Counterfeit Risk Is Real — Especially for IGBTs and SiC Modules
Power semiconductor counterfeiting — particularly of IGBT modules, SiC devices, and high-demand silicon MOSFETs — is a documented industry problem. A counterfeit power device that passes initial testing may fail under high-temperature or high-stress conditions that reveal the fake die's lower voltage or current capability. Source exclusively from authorized distributors (Digi-Key, Mouser, Arrow, Avnet) or directly from manufacturers. For any device sourced outside authorized channels, perform incoming inspection including electrical characterization under the actual application conditions.
AEC-Q101 Is Non-Negotiable for Automotive Applications
AEC-Q101 qualification is the mandatory reliability certification for discrete semiconductor devices in automotive applications. It covers MOSFETs, IGBTs, diodes, and thyristors with automotive-specific stress tests. An equivalent data claim or "AEC-Q101-like testing" is not equivalent to actual AEC-Q101 qualification. When designing a device into an automotive application, verify the specific device and package combination is AEC-Q101 qualified by the manufacturer — not just the product family or a similar device. For applications requiring functional safety compliance (ISO 26262), ASIL-rated gate drivers and FIT data from the device manufacturer will also be required.
Datasheet Switching and Thermal Values Require Lab Verification
Power semiconductor datasheet values are measured under specific conditions that may not match your design: a particular gate resistance, gate drive voltage, temperature, and load current. Actual switching losses in your circuit — with your PCB parasitics, your gate driver, and your thermal interface — can differ substantially from datasheet values. Before finalizing device selection, measure switching waveforms and temperature rise in the actual circuit under realistic operating conditions. This is particularly critical for SiC and GaN where gate drive design has a dominant effect on switching performance.
Gate Driver IC Selection Is Part of the Power Device Selection Process
A power semiconductor without an appropriate gate driver IC is incomplete.

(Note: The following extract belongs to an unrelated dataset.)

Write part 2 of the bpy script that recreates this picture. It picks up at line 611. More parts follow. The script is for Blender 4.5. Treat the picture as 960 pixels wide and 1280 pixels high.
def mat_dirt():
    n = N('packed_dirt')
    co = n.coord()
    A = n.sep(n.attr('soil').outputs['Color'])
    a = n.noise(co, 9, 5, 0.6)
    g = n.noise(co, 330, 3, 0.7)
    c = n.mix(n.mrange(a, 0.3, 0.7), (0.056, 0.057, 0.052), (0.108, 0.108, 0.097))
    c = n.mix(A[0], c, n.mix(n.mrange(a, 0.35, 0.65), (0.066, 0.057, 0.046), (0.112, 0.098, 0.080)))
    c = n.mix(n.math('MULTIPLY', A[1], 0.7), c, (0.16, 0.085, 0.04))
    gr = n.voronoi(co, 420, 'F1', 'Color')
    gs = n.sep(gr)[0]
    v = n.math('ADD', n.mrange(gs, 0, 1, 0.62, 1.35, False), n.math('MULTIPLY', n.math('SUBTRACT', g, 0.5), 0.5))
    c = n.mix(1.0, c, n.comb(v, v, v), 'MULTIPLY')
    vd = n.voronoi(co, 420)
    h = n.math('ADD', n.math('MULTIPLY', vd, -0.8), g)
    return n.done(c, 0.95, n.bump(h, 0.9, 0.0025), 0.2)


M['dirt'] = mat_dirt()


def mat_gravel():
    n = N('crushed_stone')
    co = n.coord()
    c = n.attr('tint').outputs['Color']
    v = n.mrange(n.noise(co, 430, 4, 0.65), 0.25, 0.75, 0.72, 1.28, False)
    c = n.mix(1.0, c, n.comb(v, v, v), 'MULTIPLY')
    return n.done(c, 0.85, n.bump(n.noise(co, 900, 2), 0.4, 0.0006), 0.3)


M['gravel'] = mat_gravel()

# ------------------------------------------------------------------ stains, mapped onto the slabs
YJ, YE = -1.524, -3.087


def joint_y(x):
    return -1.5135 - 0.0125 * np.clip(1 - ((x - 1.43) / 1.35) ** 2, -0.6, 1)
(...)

For silicon MOSFETs at moderate switching frequencies, general-purpose gate drivers (TI UCC27xx, Infineon 1EDCxx) work well. For SiC, use drivers designed for SiC gate drive requirements: negative turn-off voltage, fast turn-on slew rate control, and robust short-circuit detection (UCC21710, ACNW3190, IXD_609). For GaN, use drivers designed for GaN-specific requirements: near-zero gate voltage, high-speed output, and minimal package inductance (EPC9300 series reference designs, GaN Systems GS-010). The gate driver IC should be selected at the same time as the power device — not after.
Key Takeaways
Power semiconductor procurement in 2025 is a technology transition decision as much as a component selection. Silicon MOSFETs remain the right choice below ~650V at moderate switching frequencies — cost-effective and well-characterized. SiC is the right choice for high-voltage (≥650V), high-temperature, or high-current applications — EV inverters, fast charging infrastructure, solar and industrial drives — accepting higher device cost in exchange for system-level efficiency and size gains. GaN is the right choice for high-frequency, compact power at moderate voltages — fast chargers, data center PSUs, 5G power stages. For selection: derate voltage/current adequately, model thermal performance before committing to a device, design the gate driver circuit as part of the power device selection, verify specifications in the actual application. For procurement: establish long-term supply agreements for SiC well before production launch, source from authorized channels to avoid counterfeits, and confirm AEC-Q101 qualification for automotive design-ins.